Your goal » Your task is to give the listing below back word for word, pictures excluded.

Available data »
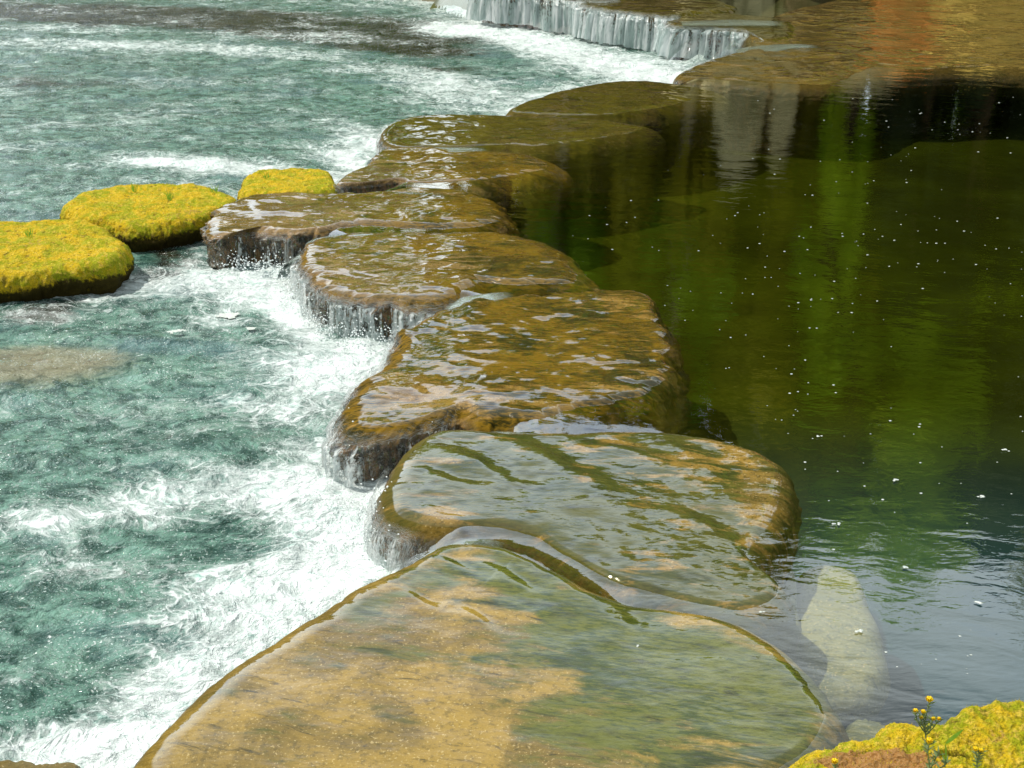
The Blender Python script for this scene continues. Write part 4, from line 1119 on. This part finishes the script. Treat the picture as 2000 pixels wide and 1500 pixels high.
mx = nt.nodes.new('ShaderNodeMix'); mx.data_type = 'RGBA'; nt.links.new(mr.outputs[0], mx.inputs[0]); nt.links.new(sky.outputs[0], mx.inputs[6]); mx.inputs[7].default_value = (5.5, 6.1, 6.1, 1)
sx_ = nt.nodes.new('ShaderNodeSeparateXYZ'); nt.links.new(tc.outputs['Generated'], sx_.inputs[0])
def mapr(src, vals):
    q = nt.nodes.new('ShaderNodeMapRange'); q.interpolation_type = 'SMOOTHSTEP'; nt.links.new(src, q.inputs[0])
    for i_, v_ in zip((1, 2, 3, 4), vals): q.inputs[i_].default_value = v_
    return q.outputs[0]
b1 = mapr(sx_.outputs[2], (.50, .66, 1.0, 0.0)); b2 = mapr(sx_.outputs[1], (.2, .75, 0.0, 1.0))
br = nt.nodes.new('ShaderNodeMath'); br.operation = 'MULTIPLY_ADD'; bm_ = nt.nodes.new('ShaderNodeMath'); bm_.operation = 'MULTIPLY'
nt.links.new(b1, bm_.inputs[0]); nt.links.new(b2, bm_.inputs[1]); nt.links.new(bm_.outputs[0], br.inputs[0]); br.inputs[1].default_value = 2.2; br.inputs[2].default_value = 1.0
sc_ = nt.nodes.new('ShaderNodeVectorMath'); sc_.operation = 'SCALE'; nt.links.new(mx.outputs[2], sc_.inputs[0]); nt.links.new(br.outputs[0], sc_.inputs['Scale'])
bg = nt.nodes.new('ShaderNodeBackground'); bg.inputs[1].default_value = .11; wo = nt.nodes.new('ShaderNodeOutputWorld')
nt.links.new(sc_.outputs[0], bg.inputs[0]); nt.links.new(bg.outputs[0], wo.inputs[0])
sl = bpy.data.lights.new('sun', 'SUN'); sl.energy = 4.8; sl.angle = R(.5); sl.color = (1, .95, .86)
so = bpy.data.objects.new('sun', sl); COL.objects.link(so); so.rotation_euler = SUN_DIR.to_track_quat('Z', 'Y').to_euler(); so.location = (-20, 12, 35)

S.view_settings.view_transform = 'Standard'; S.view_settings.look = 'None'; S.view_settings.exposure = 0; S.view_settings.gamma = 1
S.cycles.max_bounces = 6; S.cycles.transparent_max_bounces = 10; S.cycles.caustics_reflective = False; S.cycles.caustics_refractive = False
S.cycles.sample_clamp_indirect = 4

Answer in full »
The Blender Python script for this scene continues. Write part 4, from line 1119 on. This part finishes the script. Treat the picture as 2000 pixels wide and 1500 pixels high.
mx = nt.nodes.new('ShaderNodeMix'); mx.data_type = 'RGBA'; nt.links.new(mr.outputs[0], mx.inputs[0]); nt.links.new(sky.outputs[0], mx.inputs[6]); mx.inputs[7].default_value = (5.5, 6.1, 6.1, 1)
sx_ = nt.nodes.new('ShaderNodeSeparateXYZ'); nt.links.new(tc.outputs['Generated'], sx_.inputs[0])
def mapr(src, vals):
    q = nt.nodes.new('ShaderNodeMapRange'); q.interpolation_type = 'SMOOTHSTEP'; nt.links.new(src, q.inputs[0])
    for i_, v_ in zip((1, 2, 3, 4), vals): q.inputs[i_].default_value = v_
    return q.outputs[0]
b1 = mapr(sx_.outputs[2], (.50, .66, 1.0, 0.0)); b2 = mapr(sx_.outputs[1], (.2, .75, 0.0, 1.0))
br = nt.nodes.new('ShaderNodeMath'); br.operation = 'MULTIPLY_ADD'; bm_ = nt.nodes.new('ShaderNodeMath'); bm_.operation = 'MULTIPLY'
nt.links.new(b1, bm_.inputs[0]); nt.links.new(b2, bm_.inputs[1]); nt.links.new(bm_.outputs[0], br.inputs[0]); br.inputs[1].default_value = 2.2; br.inputs[2].default_value = 1.0
sc_ = nt.nodes.new('ShaderNodeVectorMath'); sc_.operation = 'SCALE'; nt.links.new(mx.outputs[2], sc_.inputs[0]); nt.links.new(br.outputs[0], sc_.inputs['Scale'])
bg = nt.nodes.new('ShaderNodeBackground'); bg.inputs[1].default_value = .11; wo = nt.nodes.new('ShaderNodeOutputWorld')
nt.links.new(sc_.outputs[0], bg.inputs[0]); nt.links.new(bg.outputs[0], wo.inputs[0])
sl = bpy.data.lights.new('sun', 'SUN'); sl.energy = 4.8; sl.angle = R(.5); sl.color = (1, .95, .86)
so = bpy.data.objects.new('sun', sl); COL.objects.link(so); so.rotation_euler = SUN_DIR.to_track_quat('Z', 'Y').to_euler(); so.location = (-20, 12, 35)

S.view_settings.view_transform = 'Standard'; S.view_settings.look = 'None'; S.view_settings.exposure = 0; S.view_settings.gamma = 1
S.cycles.max_bounces = 6; S.cycles.transparent_max_bounces = 10; S.cycles.caustics_reflective = False; S.cycles.caustics_refractive = False
S.cycles.sample_clamp_indirect = 4